(Entries with scene source code)
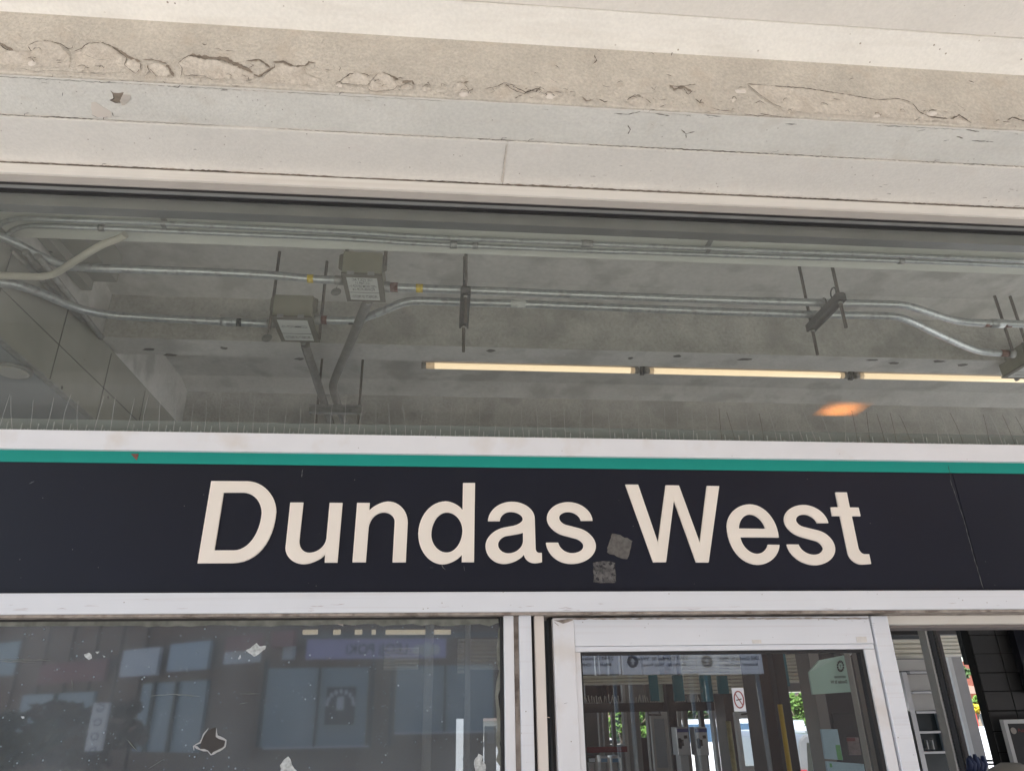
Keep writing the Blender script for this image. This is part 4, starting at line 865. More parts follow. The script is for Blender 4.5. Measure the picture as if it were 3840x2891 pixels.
# sticker: no smoking
c = at(2770, 2622, YD+.024)
st = MB().box(c.x-.019, c.x+.019, YD+.022, YD+.024, c.z-.034, c.z+.034).build("no_smoking_sticker", m_signw, sd_)
ribbon([(c.x+.015*math.cos(a_*math.pi/12), YD+.022, c.z+.024*math.sin(a_*math.pi/12)) for a_ in range(25)], .004, FR, m_signr, "prohibition_ring", st, taper=False, lift=.0006)
ribbon([(c.x-.010, YD+.022, c.z+.017), (c.x+.010, YD+.022, c.z-.017)], .003, FR, m_signr, "prohibition_bar", st, taper=False, lift=.0009)
ribbon([(c.x-.009, YD+.022, c.z-.002), (c.x+.009, YD+.022, c.z+.002)], .003, FR, m_ink, "cigarette_icon", st, taper=False, lift=.0003)

# lintel over the open doorway at right
li = thing("door_lintel", (2, 2.5, CZ+.25), "beige lintel strip above the open doorway at right", "lintel")
xbox("lintel_strip", m_trim, at(3320, 2330, 2.47).x, X1, 2.47, 2.60, at(3600, 2339, 2.47).z-CZ, .2805, li, bev=.002)
xbox("lintel_underframe", mat("shaded taupe frame", (.22, .19, .18), .6), at(3320, 2330, 2.5).x, X1, 2.50, 2.60, at(3600, 2352, 2.5).z-CZ, at(3600, 2340, 2.47).z-CZ, li)

# ================================================================ HALL INTERIOR seen through door and window
# far wall frame with posts
def fbox(name, m, px0, py0, px1, py1, Y, d, label, cat, group=None, bev=0, floor=False, parent=None):
    o = pbox(name, m, px0, py0, px1, py1, Y, d, parent, bev, ybot=0 if floor else None)
    if not parent: tag(o, label, cat, group)
    return o
beam = fbox("transom_beam", m_darkfr, 2170, 2632, 2875, 2666, 9.0, .15, "dark brown horizontal beam across the far side of the hall", "beam")
t = thing("bird_spike_strip", at(2400, 2630, 9.05), "long pale strip of bird spikes on the dark beam inside the hall", "bird spikes")
b = MB()
for k in range(64):
    p = at(2192+k*9.2, 2632, 9.06); h = random.uniform(.055, .085); b.tube([p, p+Vector((random.uniform(-.02, .02), 0, h))], .006, 4)
b.build("spikes", m_slat, t)["kind"] = "stuff"
posts = [("post", m_post, 2352, 2400, 2891, 9.3, .30, "wide taupe post left of the white door leaf", 1), ("post", m_post, 2262, 2282, 2891, 9.4, .12, "dark slim post at the left of the hall windows", 1),
         ("post", m_postl, 2340, 2352, 2891, 9.25, .08, "pale edge strip beside the wide taupe post", 1), ("post", m_post, 2296, 2308, 2891, 9.6, .1, "slim taupe bar between the two green views", 1),
         ("post", m_postl, 2245, 2255, 2891, 9.5, .08, "pale thin upright in the left of the door view", 1), ("post", m_post, 2430, 2448, 2891, 9.35, .12, "taupe upright just left of the white door leaf", 1),
         ("post", m_darkfr, 2508, 2540, 2891, 8.8, .2, "dark upright right of the white door leaf", 1), ("post", m_postl, 2542, 2556, 2891, 9.4, .1, "thin pale upright left of the pay phones", 1),
         ("post", m_post, 2566, 2580, 2891, 9.4, .1, "thin taupe upright behind the first pay phone", 1), ("post", m_darkfr, 2628, 2642, 2891, 9.4, .1, "dark thin upright between the pay phones", 1),
         ("post", m_postl, 2672, 2684, 2891, 9.2, .1, "thin pale upright right of the pay phones", 1), ("post", mat("pinkish beige post", (.42, .34, .30), .5, var=.1, blotch=(8, (.5, .2, .18), .6, .5)), 2698, 2728, 2891, 8.6, .12, "pinkish beige post with worn stickers", 1)]
for nm, m, x0, x1, yb, Y, d, lab, _ in posts:
    pb = at((x0+x1)/2, 2780, Y); x_a, x_b = at(x0, 2700, Y).x, at(x1, 2700, Y).x
    o = MB().box(x_a, x_b, Y, Y+d, 0, CZ+SOF-.02).build(nm, m, loc=(pb.x, Y, 0), bev=.004); tag(o, lab, "post")
# dark big pillar and its yellow pole
def pillar(name, m, x0, x1, py, Y, d, label, z1=SOF-.01):
    xa_, xb_ = at(x0, py, Y).x, at(x1, py, Y).x
    o = MB().box(xa_, xb_, Y, Y+d, 0, CZ+z1).build(name, m, loc=((xa_+xb_)/2, Y, 0), bev=.006); tag(o, label, "pillar"); return o
m_brn = mat("dark brown pillar", (.065, .05, .045), .5, var=.15)
pillar("pillar", m_brn, 2730, 2766, 2750, 8.2, .3, "dark brown pillar behind the no smoking sticker")
pillar("pillar", m_brn, 2862, 2948, 2620, 5.6, .35, "wide dark brown pillar in the middle of the door view")
pillar("pillar", mat("black column face", (.022, .02, .02), .5), 2930, 2972, 2680, 5.4, .1, "narrow black pillar beside the yellow grab pole")
pillar("pillar", m_post, 3062, 3102, 2640, 7.6, .3, "taupe pillar beneath the mint coloured sign", z1=1.0)
yp = thing("grab_pole", at(2930, 2800, 5.2), "long yellow grab pole leaning before the dark pillar", "pole")
p0, p1 = at(2924, 2640, 5.2), at(2958, 2900, 5.2)
MB().tube([p0, (p0.x, 5.2, .1)], .016, 12).build("pole", m_yellow, yp)
yp2 = thing("grab_pole", at(2735, 2760, 8.0), "short worn yellow pole in front of the farther pillar", "pole")
p0 = at(2730, 2702, 8.0); MB().tube([p0, (p0.x+.02, 8.0, .1)], .026, 10).build("pole", mat("worn yellow", (.42, .36, .17), .6, var=.2, vs=20), yp2)
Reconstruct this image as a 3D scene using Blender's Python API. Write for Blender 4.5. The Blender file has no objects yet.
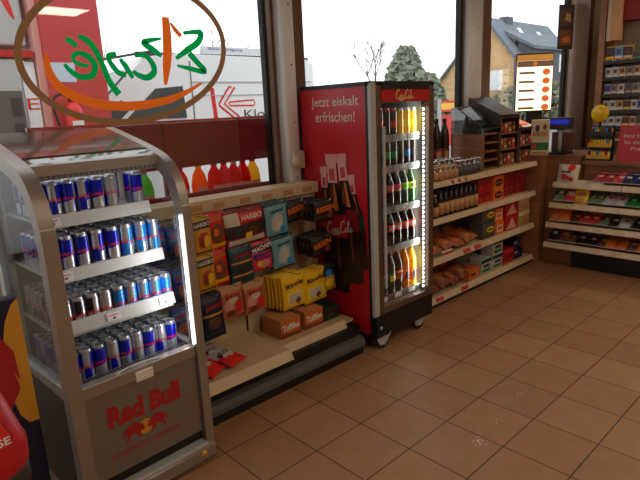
import bpy, bmesh, math, random
from mathutils import Vector, Matrix
random.seed(7)
SC = bpy.context.scene
COL = SC.collection
PI = math.pi
ORD = ['first', 'second', 'third', 'fourth', 'fifth', 'sixth', 'seventh', 'eighth', 'ninth', 'tenth', 'eleventh', 'twelfth',
       'thirteenth', 'fourteenth', 'fifteenth', 'sixteenth']

# ------------------------------------------------------------------ materials
def lin(c):
    c = c / 255.0
    return c / 12.92 if c <= 0.04045 else ((c + 0.055) / 1.055) ** 2.4
def rgb(r, g, b):
    return (lin(r), lin(g), lin(b), 1.0)
MATS = {}
def mat(name, col, rough=0.5, metal=0.0, emit=None, estr=0.0, noise=0.0, nscale=40.0, coat=0.0):
    if name in MATS:
        return MATS[name]
    m = bpy.data.materials.new(name); m.use_nodes = True
    nt = m.node_tree; b = nt.nodes['Principled BSDF']
    c = rgb(*col)
    b.inputs['Base Color'].default_value = c
    b.inputs['Roughness'].default_value = rough
    b.inputs['Metallic'].default_value = metal
    b.inputs['Coat Weight'].default_value = coat
    if emit:
        b.inputs['Emission Color'].default_value = rgb(*emit)
        b.inputs['Emission Strength'].default_value = estr
    if noise > 0:
        tc = nt.nodes.new('ShaderNodeTexCoord'); nz = nt.nodes.new('ShaderNodeTexNoise')
        nz.inputs['Scale'].default_value = nscale; nz.inputs['Detail'].default_value = 4
        rp = nt.nodes.new('ShaderNodeValToRGB')
        rp.color_ramp.elements[0].position = 0.3; rp.color_ramp.elements[1].position = 0.7
        rp.color_ramp.elements[0].color = tuple(x * (1 - noise) for x in c[:3]) + (1,)
        rp.color_ramp.elements[1].color = tuple(min(1, x * (1 + noise)) for x in c[:3]) + (1,)
        nt.links.new(tc.outputs['Object'], nz.inputs['Vector']); nt.links.new(nz.outputs['Fac'], rp.inputs['Fac'])
        nt.links.new(rp.outputs['Color'], b.inputs['Base Color'])
    MATS[name] = m
    return m
def glass_mat(name, tint, refl=0.06, rough=0.0):
    m = bpy.data.materials.new(name); m.use_nodes = True
    nt = m.node_tree; nt.nodes.clear()
    out = nt.nodes.new('ShaderNodeOutputMaterial'); mix = nt.nodes.new('ShaderNodeMixShader')
    tr = nt.nodes.new('ShaderNodeBsdfTransparent'); gl = nt.nodes.new('ShaderNodeBsdfGlossy')
    lw = nt.nodes.new('ShaderNodeLayerWeight'); lw.inputs['Blend'].default_value = .5
    pw = nt.nodes.new('ShaderNodeMath'); pw.operation = 'POWER'; pw.inputs[1].default_value = 5.0
    ml = nt.nodes.new('ShaderNodeMath'); ml.operation = 'MULTIPLY_ADD'; ml.inputs[1].default_value = 1 - refl; ml.inputs[2].default_value = refl
    ml.use_clamp = True
    tr.inputs['Color'].default_value = tint; gl.inputs['Roughness'].default_value = rough
    nt.links.new(lw.outputs['Facing'], pw.inputs[0]); nt.links.new(pw.outputs[0], ml.inputs[0]); nt.links.new(ml.outputs[0], mix.inputs[0])
    nt.links.new(tr.outputs[0], mix.inputs[1]); nt.links.new(gl.outputs[0], mix.inputs[2])
    nt.links.new(mix.outputs[0], out.inputs['Surface'])
    MATS[name] = m
    return m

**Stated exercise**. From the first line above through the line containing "2340, 2.47).z-CZ, li)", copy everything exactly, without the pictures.

**Task answer**.
Keep writing the Blender script for this image. This is part 4, starting at line 865. More parts follow. The script is for Blender 4.5. Measure the picture as if it were 3840x2891 pixels.
# sticker: no smoking
c = at(2770, 2622, YD+.024)
st = MB().box(c.x-.019, c.x+.019, YD+.022, YD+.024, c.z-.034, c.z+.034).build("no_smoking_sticker", m_signw, sd_)
ribbon([(c.x+.015*math.cos(a_*math.pi/12), YD+.022, c.z+.024*math.sin(a_*math.pi/12)) for a_ in range(25)], .004, FR, m_signr, "prohibition_ring", st, taper=False, lift=.0006)
ribbon([(c.x-.010, YD+.022, c.z+.017), (c.x+.010, YD+.022, c.z-.017)], .003, FR, m_signr, "prohibition_bar", st, taper=False, lift=.0009)
ribbon([(c.x-.009, YD+.022, c.z-.002), (c.x+.009, YD+.022, c.z+.002)], .003, FR, m_ink, "cigarette_icon", st, taper=False, lift=.0003)

# lintel over the open doorway at right
li = thing("door_lintel", (2, 2.5, CZ+.25), "beige lintel strip above the open doorway at right", "lintel")
xbox("lintel_strip", m_trim, at(3320, 2330, 2.47).x, X1, 2.47, 2.60, at(3600, 2339, 2.47).z-CZ, .2805, li, bev=.002)
xbox("lintel_underframe", mat("shaded taupe frame", (.22, .19, .18), .6), at(3320, 2330, 2.5).x, X1, 2.50, 2.60, at(3600, 2352, 2.5).z-CZ, at(3600, 2340, 2.47).z-CZ, li)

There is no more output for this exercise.